Neproterozoic Ultrahigh-temperature (UHT) granulate facies metamorphism of the eastern Gondwana lower crust is well established through several reported results in the last two decades. Several localities in the Madurai Block, southern India, central Highland Complex, Sri Lanka, southern Madagascar and East Antarctica, preserves evidences for the peak UHT conditions of crustal metamorphism through mineral assemblages such as sapphirine + quartz, orthopyroxene + sillimanite + quartz and spinel + quartz. It is observed that the typical sapphirine + quartz assemblage is preserved only as inclusions within garnet in all of these terranes. The geochronological studies in these samples show various stages of zircon growth and dissolution, thus implying that the reported ages need not be always indicating the time of peak metamorphism but several stages of evolution within the P-T path.

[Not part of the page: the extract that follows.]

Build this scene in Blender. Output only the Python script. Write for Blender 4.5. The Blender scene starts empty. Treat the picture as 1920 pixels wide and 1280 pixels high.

Apart from the dry orthopyroxene bearing UHT granulites, hydrous-sapphirine granulties (gedrite-staurolite-cordierite bearing) are also reported from some of these terrains. Whether these rare, but important rocks have undergone UHT metamorphism is an area of debate. The timing of metamorphism is very much similar to that of other UHT occurrences though the sense of P-T path and assemblages are completely different. The relation between these sapphirine granulites and the orthopyroxene bearing sapphirne granultes are never discussed. Recent studies suggest the N-S trending UHT belt in Madurai Block as a terrane boundary, which will contradict all the existing concepts and models proposed from eastern Gondwana.

In this presentation, a comprehensive review is made on the UHT rock occurrences, their textural characteristics and variations, mineral chemical characteristics, thermodynamic constraints on P-T evolution and ages. Several models were proposed for the evolution of these terrenes though many of them contradict each other. The models include basaltic underplating, slab breakoff, ridge subduction, double subduction and self-heating through radiogenic sources. The presentation intends to evaluate these models along with its problems and other possibilities, and also looks forward to a possibly acceptable model for the pressure-temperature-time evolution of ultra-hot collisional orogeny during the assembly of Gondwana.